▸ **THE INPUT**
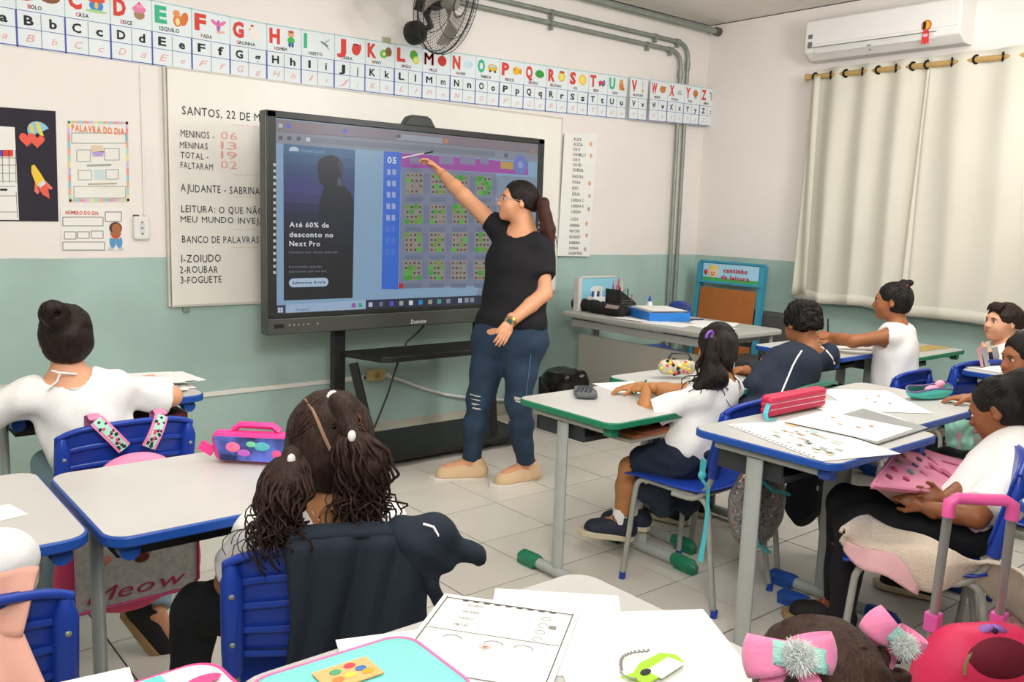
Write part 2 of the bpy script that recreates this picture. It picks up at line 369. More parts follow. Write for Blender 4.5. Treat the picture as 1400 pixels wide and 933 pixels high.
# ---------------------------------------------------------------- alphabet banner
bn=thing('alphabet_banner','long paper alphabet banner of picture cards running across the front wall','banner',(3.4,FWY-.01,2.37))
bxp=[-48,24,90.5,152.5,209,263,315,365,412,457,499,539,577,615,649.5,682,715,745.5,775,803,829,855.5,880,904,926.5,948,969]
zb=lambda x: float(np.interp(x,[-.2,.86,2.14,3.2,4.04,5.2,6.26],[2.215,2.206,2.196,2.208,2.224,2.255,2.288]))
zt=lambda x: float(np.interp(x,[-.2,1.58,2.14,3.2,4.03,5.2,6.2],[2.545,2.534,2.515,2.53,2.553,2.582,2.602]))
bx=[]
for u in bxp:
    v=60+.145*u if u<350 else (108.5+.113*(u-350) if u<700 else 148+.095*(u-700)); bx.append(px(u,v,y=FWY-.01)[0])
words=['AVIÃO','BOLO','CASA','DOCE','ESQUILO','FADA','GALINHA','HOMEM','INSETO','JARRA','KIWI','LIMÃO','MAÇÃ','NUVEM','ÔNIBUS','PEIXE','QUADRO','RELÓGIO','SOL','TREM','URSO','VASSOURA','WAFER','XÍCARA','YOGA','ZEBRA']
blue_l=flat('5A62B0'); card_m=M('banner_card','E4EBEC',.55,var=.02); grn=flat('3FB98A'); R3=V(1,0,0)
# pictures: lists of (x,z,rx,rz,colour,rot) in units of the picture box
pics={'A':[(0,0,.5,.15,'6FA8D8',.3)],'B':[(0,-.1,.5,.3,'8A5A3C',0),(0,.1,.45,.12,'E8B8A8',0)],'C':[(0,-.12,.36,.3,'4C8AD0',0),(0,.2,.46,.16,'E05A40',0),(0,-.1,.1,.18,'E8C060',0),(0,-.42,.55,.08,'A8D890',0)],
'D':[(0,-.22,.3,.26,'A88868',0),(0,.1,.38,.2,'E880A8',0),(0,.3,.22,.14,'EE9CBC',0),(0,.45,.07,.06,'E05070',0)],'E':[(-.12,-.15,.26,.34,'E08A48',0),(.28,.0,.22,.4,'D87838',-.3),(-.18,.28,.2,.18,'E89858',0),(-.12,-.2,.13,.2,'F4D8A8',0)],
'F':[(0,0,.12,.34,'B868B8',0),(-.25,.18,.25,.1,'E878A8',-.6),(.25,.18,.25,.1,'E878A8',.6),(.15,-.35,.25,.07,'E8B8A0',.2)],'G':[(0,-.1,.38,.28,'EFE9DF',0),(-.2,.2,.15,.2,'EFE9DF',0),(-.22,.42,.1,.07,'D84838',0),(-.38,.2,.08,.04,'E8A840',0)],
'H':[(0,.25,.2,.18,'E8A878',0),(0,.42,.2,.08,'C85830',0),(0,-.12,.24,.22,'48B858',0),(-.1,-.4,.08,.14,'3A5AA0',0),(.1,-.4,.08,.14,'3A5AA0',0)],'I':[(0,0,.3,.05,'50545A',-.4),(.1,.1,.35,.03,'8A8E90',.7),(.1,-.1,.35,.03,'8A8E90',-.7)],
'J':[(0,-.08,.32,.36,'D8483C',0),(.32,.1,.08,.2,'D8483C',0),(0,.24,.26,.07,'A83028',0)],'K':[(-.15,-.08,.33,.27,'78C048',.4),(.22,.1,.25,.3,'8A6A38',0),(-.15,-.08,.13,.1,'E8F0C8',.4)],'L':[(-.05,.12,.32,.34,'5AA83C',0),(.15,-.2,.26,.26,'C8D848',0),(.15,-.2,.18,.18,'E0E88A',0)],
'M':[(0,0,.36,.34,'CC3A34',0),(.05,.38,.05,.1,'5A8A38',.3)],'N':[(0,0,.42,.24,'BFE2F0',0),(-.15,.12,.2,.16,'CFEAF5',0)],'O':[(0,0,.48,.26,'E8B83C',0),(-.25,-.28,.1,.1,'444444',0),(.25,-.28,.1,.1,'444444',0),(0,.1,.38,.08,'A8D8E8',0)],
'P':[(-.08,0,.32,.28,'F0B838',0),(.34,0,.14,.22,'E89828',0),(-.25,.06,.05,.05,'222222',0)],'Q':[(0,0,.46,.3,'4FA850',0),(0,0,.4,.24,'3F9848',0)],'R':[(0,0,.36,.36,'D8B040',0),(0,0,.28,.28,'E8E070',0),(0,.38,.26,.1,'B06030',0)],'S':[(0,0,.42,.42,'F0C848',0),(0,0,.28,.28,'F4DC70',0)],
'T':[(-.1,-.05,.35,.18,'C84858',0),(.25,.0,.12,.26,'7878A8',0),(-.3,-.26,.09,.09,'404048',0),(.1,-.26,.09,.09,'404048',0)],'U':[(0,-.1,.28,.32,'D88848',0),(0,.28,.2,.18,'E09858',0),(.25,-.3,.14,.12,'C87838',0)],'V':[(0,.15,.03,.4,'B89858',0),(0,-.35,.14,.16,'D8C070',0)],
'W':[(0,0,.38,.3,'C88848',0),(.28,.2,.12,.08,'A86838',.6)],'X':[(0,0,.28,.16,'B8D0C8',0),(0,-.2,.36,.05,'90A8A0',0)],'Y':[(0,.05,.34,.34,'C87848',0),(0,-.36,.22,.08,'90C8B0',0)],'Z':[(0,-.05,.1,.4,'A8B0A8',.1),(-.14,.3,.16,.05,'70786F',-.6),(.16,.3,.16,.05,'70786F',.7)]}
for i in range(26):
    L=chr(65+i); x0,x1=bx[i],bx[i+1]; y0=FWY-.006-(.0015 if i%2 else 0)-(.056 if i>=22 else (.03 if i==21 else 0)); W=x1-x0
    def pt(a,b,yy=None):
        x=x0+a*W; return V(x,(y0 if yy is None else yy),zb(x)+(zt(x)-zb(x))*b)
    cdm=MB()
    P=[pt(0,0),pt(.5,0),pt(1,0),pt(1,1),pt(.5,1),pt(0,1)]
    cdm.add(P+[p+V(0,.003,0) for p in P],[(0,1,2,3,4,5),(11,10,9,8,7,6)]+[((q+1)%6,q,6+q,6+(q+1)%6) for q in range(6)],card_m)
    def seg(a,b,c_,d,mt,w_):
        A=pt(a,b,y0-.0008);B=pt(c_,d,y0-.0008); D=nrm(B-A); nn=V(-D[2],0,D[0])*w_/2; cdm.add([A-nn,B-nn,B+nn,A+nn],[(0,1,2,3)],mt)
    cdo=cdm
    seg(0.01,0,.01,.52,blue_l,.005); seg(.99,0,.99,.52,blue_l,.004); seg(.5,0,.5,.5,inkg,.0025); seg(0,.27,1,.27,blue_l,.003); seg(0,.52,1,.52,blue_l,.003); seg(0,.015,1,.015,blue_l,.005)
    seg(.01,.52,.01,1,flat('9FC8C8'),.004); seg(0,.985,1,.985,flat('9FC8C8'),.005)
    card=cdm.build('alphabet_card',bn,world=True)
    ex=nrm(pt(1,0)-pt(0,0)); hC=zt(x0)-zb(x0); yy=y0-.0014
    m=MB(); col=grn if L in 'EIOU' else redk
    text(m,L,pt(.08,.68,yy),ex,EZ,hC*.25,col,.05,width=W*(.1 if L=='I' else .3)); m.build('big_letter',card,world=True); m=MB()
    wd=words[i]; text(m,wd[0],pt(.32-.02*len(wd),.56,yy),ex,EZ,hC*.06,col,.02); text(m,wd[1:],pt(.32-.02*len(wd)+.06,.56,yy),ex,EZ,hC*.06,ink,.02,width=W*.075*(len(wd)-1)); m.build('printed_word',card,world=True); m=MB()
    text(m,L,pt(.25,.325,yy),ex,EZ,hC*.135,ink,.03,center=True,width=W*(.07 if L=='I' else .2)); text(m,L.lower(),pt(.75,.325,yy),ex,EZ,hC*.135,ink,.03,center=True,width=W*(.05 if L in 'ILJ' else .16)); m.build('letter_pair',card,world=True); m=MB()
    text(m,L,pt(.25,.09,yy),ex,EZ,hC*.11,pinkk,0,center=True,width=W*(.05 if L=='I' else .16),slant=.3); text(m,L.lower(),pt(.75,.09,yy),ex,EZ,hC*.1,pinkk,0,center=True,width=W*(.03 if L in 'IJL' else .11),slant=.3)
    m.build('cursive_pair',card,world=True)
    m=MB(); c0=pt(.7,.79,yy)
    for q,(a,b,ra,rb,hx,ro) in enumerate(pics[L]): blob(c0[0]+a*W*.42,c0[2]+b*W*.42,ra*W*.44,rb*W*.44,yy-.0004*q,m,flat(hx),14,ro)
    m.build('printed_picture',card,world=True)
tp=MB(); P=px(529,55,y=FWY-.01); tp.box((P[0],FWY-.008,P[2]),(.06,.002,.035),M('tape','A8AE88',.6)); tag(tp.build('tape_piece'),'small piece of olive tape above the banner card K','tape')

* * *

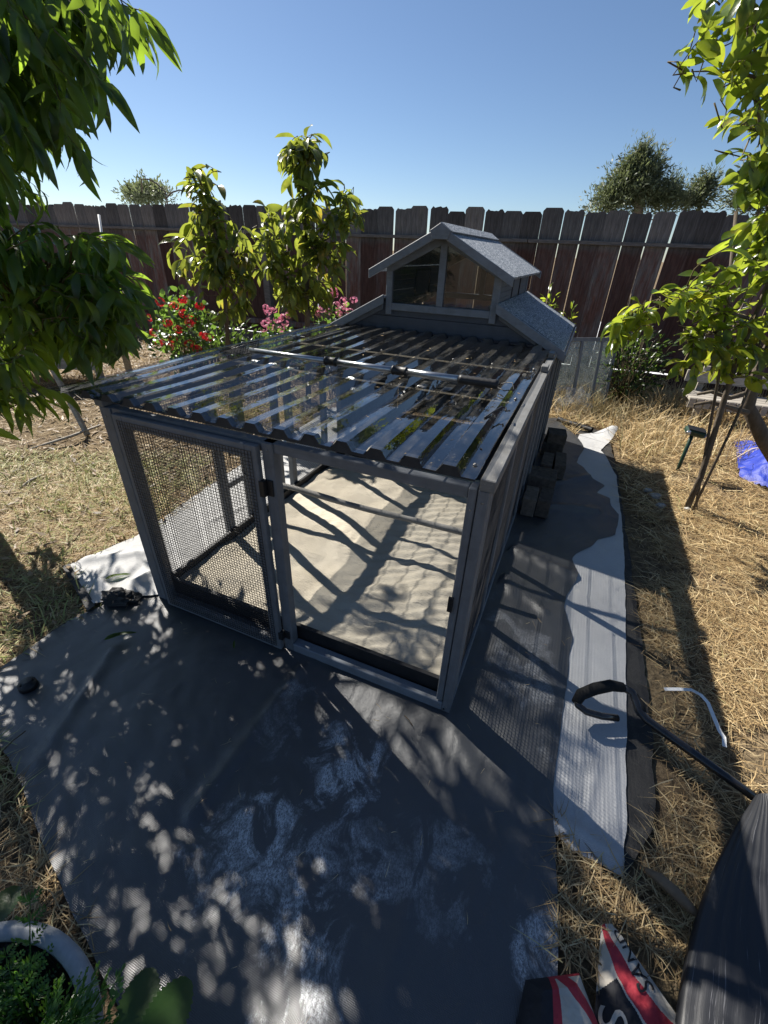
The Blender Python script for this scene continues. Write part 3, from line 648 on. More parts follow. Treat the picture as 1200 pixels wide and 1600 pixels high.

...

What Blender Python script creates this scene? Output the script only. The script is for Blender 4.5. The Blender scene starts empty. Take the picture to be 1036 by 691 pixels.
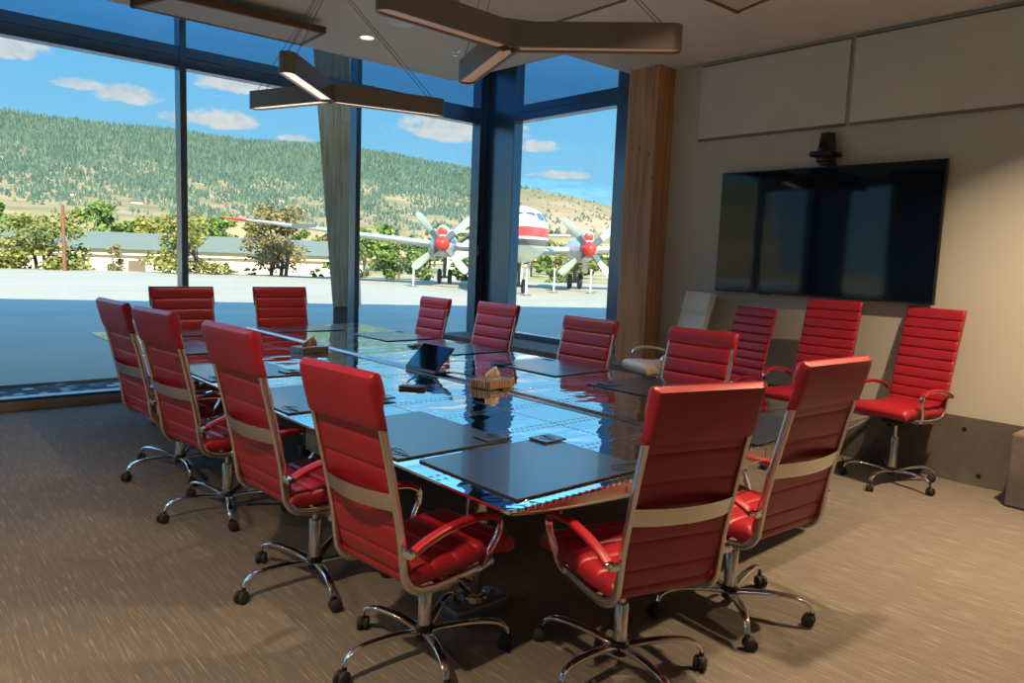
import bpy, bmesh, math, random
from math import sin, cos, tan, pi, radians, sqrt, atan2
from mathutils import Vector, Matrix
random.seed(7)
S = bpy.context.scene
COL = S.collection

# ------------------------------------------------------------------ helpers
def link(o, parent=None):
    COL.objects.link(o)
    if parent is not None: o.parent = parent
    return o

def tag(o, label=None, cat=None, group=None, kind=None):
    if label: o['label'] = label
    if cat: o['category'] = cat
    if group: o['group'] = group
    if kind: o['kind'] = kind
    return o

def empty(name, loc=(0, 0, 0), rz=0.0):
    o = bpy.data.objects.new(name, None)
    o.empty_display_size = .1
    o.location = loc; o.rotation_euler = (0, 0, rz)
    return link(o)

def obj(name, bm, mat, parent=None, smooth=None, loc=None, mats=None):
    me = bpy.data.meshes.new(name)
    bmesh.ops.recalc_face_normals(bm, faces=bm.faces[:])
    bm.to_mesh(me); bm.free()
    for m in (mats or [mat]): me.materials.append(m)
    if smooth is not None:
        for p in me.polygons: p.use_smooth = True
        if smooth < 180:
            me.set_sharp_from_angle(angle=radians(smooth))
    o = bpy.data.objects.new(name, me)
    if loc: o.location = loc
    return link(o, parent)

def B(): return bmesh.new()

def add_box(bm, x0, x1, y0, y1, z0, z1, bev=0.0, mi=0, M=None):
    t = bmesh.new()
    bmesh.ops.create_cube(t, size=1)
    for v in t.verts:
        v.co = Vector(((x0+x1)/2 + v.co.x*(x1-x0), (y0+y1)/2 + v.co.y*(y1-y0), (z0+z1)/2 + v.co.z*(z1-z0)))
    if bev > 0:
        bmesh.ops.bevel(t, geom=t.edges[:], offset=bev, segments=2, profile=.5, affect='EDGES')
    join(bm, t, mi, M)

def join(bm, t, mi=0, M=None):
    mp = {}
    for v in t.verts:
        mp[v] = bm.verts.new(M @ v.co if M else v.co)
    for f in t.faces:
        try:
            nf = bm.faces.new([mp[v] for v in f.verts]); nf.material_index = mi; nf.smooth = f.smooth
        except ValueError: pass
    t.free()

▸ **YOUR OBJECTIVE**
Give the number of lines that carry the word "script", with nothing added.

▸ **THE ANSWER**
3